**Data extract**:

────────

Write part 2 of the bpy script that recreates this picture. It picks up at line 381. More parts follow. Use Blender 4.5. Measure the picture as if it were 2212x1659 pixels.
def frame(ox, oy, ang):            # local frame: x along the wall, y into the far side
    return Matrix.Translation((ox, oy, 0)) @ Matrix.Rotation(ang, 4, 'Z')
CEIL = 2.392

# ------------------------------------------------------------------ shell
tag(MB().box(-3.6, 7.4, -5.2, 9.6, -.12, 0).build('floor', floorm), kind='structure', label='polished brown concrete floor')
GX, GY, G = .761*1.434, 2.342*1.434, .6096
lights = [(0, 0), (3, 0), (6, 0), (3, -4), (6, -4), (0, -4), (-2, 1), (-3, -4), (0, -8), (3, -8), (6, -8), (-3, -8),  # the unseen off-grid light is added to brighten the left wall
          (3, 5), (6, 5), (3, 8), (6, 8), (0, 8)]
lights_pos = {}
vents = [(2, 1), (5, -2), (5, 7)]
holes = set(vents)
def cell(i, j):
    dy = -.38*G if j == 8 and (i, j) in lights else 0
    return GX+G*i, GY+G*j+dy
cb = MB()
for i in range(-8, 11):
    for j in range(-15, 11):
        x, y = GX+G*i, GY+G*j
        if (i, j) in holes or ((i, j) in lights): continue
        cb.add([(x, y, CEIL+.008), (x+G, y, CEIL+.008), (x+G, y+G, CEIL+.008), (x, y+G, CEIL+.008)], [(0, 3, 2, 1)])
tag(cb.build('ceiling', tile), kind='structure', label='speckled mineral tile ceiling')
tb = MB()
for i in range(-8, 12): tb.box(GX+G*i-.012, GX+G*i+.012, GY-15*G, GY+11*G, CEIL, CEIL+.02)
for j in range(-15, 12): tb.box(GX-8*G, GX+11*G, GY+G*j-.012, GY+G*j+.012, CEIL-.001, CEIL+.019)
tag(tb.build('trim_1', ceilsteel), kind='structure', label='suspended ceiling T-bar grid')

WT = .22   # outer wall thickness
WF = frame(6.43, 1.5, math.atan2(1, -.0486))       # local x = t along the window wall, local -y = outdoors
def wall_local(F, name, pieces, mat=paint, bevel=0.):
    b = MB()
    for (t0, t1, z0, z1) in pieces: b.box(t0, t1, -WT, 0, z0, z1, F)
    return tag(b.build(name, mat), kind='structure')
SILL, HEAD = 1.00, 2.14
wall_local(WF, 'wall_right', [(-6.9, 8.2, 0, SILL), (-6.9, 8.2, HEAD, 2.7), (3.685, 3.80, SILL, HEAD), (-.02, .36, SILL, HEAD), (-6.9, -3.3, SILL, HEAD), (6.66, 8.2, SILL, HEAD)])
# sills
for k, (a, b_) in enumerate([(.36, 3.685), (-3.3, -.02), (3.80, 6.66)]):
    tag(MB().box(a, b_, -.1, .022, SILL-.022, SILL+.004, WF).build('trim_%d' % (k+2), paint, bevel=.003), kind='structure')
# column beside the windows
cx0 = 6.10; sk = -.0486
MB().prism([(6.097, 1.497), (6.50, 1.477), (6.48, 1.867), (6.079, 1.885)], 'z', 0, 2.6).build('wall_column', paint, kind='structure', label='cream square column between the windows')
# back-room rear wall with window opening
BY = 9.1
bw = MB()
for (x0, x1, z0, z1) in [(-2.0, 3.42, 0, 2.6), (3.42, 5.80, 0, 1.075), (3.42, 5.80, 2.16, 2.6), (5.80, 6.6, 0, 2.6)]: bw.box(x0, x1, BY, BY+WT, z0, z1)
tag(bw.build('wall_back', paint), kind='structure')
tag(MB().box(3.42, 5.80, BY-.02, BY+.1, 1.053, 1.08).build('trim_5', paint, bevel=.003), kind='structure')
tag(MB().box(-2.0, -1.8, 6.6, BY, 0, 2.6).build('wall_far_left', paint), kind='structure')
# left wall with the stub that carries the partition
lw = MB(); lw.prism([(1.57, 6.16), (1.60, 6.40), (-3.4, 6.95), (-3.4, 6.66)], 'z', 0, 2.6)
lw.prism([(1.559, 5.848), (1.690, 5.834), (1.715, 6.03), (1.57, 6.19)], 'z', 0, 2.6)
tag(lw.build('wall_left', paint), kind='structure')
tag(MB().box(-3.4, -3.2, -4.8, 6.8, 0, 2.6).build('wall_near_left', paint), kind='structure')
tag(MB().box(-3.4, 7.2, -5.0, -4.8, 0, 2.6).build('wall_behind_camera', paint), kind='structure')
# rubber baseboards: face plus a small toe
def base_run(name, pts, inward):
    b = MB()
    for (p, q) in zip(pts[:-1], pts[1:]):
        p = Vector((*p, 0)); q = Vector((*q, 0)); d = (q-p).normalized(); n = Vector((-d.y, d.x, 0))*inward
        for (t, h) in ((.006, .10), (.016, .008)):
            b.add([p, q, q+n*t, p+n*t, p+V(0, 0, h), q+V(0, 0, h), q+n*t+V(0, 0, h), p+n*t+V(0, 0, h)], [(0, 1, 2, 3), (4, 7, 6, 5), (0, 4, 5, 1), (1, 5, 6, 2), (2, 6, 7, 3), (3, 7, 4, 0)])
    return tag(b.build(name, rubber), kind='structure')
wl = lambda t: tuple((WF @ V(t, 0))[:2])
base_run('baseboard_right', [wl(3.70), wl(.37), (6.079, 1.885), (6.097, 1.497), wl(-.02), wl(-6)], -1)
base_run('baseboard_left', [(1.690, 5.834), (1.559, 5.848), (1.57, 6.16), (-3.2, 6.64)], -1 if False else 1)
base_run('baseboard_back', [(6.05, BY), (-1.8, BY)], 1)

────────

**What to produce**:
The answer is one number: how many lines of the material above contain "that".

**Task result**:
2